This morning I ran through an upgrade of our CRM; nothing to out the usual and something that I’ve done many times before. The update processed and then imploded, I was left with a white screen and a list of useless error codes suggesting something important for composer was broken and/or missing. I decided to speed things up, I’d pull down one of last night’s backups, it was only 7:30am so nobody was going to miss CRM for 30 minutes and so I pulled down the backup and deployed the server…

This is not an unusual scenario but backing up is still something that many people, let alone IT departments still forget to do. Think about your home photos for instance, if you lost your phone would you have a copy of them? Backing up is so easy to do these days with Apple, Google and Samsung (other phone manufactures are available) have built in solutions for automatic backup.
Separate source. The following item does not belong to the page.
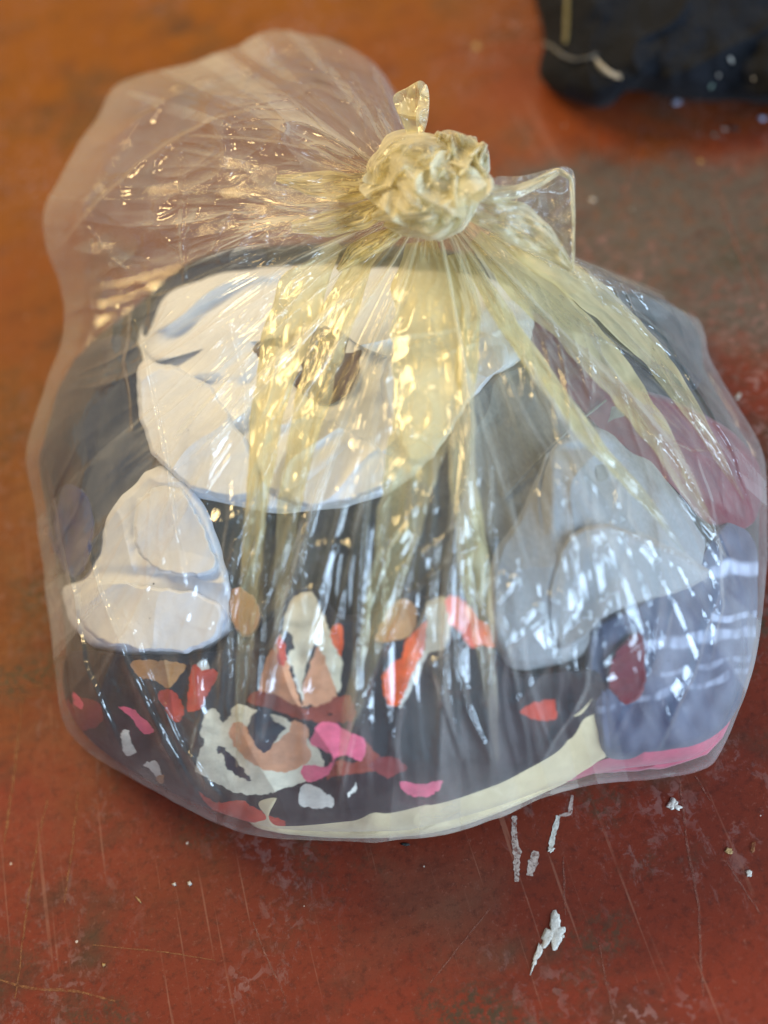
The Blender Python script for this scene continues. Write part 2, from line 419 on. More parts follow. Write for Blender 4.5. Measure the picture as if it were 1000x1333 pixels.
chip('plaster_crumb', 227, 1151, 2.6, 2.4, 0, .002, M_FLAKE, 6.4, 'tiny white grain left of its twin on the lower left floor', 'grain')
chip('plaster_crumb', 247, 1150, 2.4, 2.8, 0, .002, M_FLAKE, 7.4, 'tiny white grain right of its twin on the lower left floor', 'grain')
chip('plaster_crumb', 135, 1256, 2.6, 2.4, 0, .002, M_TANCHIP, 7.9, 'tiny yellow grain on the floor near the bottom left', 'grain')
chip('plaster_crumb', 881, 133, 9, 5, -.1, .003, M_FLAKEB, 3.9, 'pale blue chip touching the edge of the black garment', 'chip')
chip('plaster_crumb', 992, 154, 8, 5, .1, .003, M_FLAKEB, 13.9, 'grey chip at the right edge of the floor below the black garment', 'chip')
chip('grit_lump', 955, 167, 12, 4, 0, .004, M_GRIT, 6.9, 'dark grit lump below the black garment', 'grit')
chip('grit_lump', 930, 176, 6, 3, .1, .003, M_GREEN, 26.9, 'grey green chip beside the dark grit below the black garment', 'grit')
chip('plaster_crumb', 943, 168, 5, 2.4, .3, .003, M_FLAKE, 11.9, 'white chip resting between the grey green chip and the dark grit', 'chip')
chip('grit_lump', 912, 210, 6, 4, .4, .003, M_TANCHIP, 16.1, 'brown crumb on the worn grey patch of floor', 'grit')
chip('plaster_crumb', 771, 260, 6, 3.2, 0, .0025, M_FLAKE, 17.5, 'white flake on the worn floor just right of the twisted flap', 'chip')
chip('plaster_crumb', 733, 1219, 2, 2, 0, .001, M_FLAKE, 21.1, 'speck joined to the right side of the largest crumb', 'grain')
chip('plaster_crumb', 961, 516, 2.2, 5, .6, .002, M_FLAKE, 19.1, 'small white grain on the red floor right of the bag', 'grain')
chip('plaster_crumb', 620, 60, 8, 8, .6, .003, M_TANCHIP, 12.1, 'blurred pale crumb on the orange floor beyond the knot', 'chip')
chip('grit_lump', 528, 1099, 6, 2, 0, .003, M_GRIT, 18.1, 'small black crumb against the front edge of the bag', 'grit')

# ------------------------------------------------------------------ bag surface
KX, KY = 560.0, 258.0
BAG = [(370,40),(430,50),(480,78),(515,120),(545,175),(575,200),(610,215),(650,245),(700,285),(748,335),(790,360),(850,376),(910,415),(925,468),(958,525),
 (990,582),(999,640),(998,740),(986,850),(962,930),(938,980),(915,1001),(850,1015),(770,1022),(700,1043),(640,1068),(570,1088),(500,1096),(430,1094),
 (350,1089),(290,1075),(230,1046),(170,1012),(120,980),(90,950),(75,900),(63,800),(50,700),(36,600),(40,560),(60,500),(84,430),(76,365),(57,305),
 (60,265),(90,210),(122,160),(145,117),(190,96),(250,82),(300,62),(338,45)]
bp_ = interp_poly(BAG, 2400)
beta = np.arctan2(bp_[:, 1] - KY, bp_[:, 0] - KX); rad = np.hypot(bp_[:, 0] - KX, bp_[:, 1] - KY)
o_ = np.argsort(beta); BB, RR = beta[o_], rad[o_]
def bagR(b): return np.interp(b, BB, RR, period=2 * np.pi)
def zsil(px, py):
    a = ((500 - px) * math.sin(ROLL) + (666 - py) * math.cos(ROLL)) / 600
    return .045 + .17 * np.clip((a + .35) / 1.3, 0, 1) ** 1.2
ZK = .335
def lobe(b, c, w): return np.exp(-(np.angle(np.exp(1j * (b - c))) / w) ** 2)
def bag_z_polar(b, t, hs=None):
    R = bagR(b)
    qx, qy = KX + R * np.cos(b), KY + R * np.sin(b)
    zs = zsil(qx, qy)
    t = np.clip(t, 0, 1)
    z = zs + (ZK - zs) * (1 - t ** 2.0) ** .58
    bil = lobe(b, math.radians(-168), .75)
    z = z + bil * (.055 * np.sin(np.pi * np.clip(t, 0, 1)) - .035 * np.exp(-(t - .13)**2 / .012))
    rt = lobe(b, math.radians(35), .35)
    z = z - rt * .03 * np.sin(np.pi * t)
    return z
def bag_z(px, py):
    b = np.arctan2(py - KY, px - KX); t = np.hypot(px - KX, py - KY) / bagR(b)
    return bag_z_polar(b, t)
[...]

It’s often the things that we don’t normally think about that we forget to backup, things like that useful script you use once a year, when it’s gone you will really miss it and because you probably didn’t document it you don’t remember how it worked when it comes to rewriting it. There is a worst sin than just forgetting to back up…

…I opened the newly recovered server backup and my jaw hit the floor and panic set in. August. The date of the backup was a date in August. We’re at the end of September. Fortunately, I had copies of everything on a development environment and within five minutes I’d updated the CRM and recovered all of my customisations, but it was a lesson well learnt…

That sin is not testing backups. When was the last time you did that? How do you know that your backups are correct? Testing a backup should (and is for me now) a mandatory step of backing up. If you don’t have a tested backup you don’t really have a backup. Heed these words, backup day, test as regularly as you can afford to lose data.